I advocate the infinite precision signed representation as one solution
to avoid the issues that come up with your implementation (as I currently
have access to) which has a representation with N bits of precision
encoded with M <= N bits and no sign information. That obviously
leaves operations on numbers of that representation with differing
N undefined. You define it by having coded the operations which as far
as I can see simply assume N is equal for any two operands and
the effective sign for extending the M-bits encoding to the common
N-bits precision is "available". A thorough specification of both
the encoding scheme and the operation semantics is missing.
This is a perfectly reasonable request.
I can side-step both of these issues nicely by simply using
a infinite precision signed representation and requiring the client to
explicitely truncate / extend to a specific precision when required.
I also leave open the possibility to have the _encoding_ be always
the same as an infinite precision signed representation but to always
require an explicitely specified target precision for each operation
(which rules out the use of operator overloading).
Citing your example:
8 * 10 / 4
and transforming it slightly into a commonly used pattern:
(byte-size * 8 + bit-size) / 8
Patterns like this are generally not encoded in either double int or
wide-int. I do not think that anyone has taken the position that all
math be done in a wide math, only the math on the variables that appear
in the programs.
then I argue that what people want here is this carried out in
_infinite_ precision! Even if byte-size happens to come from
a sizetype TREE_INT_CST with 64bit precision. So either
choice - having a fixed-precision representation or an
infinite-precision representation - can and will lead to errors
done by the programmer. And as you can easily build a
finite precision wrapper around an infinite precision implementation
but not the other way around it's obvious to me what the
implementation should provide.
Richard.
Infinite precision does get rid of the issue that you have to specify
the precision at the leaves. However, for the vast majority
expression trees that get built, the leaves already have their precision
in the type or the mode. On the other hand to keep the math sane, the
infinite precision requires either external truncation (ugly) or
specification of the precision and many interior nodes of the expression
tree (just as ugly as my putting it at the constant leaves).

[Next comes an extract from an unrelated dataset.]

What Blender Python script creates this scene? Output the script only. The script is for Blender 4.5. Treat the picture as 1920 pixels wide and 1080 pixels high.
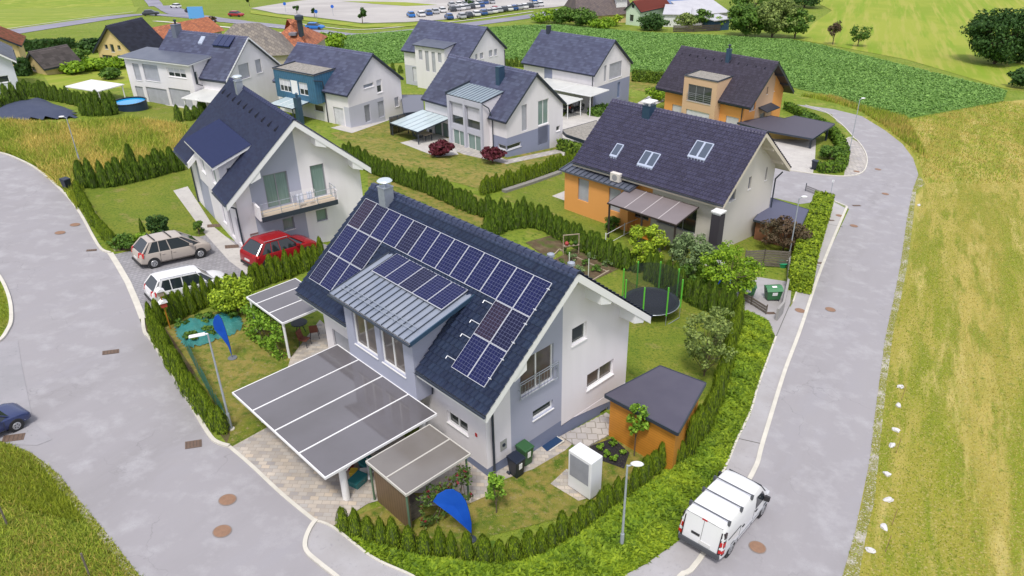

The other problem, which i invite you to use the full power of your c++
sorcery on, is the one where defining an operator so that wide-int +
unsigned hwi is either rejected or properly zero extended. If you can
do this, I will go along with your suggestion that the internal rep
should be sign extended. Saying that constants are always sign extended
seems ok, but there are a huge number of places where we convert
unsigned hwis as the second operand and i do not want that to be a
trap. I went thru a round of this, where i did not post the patch
because i could not make this work. And the number of places where you
want to use an hwi as the second operand dwarfs the number of places
where you want to use a small integer constant.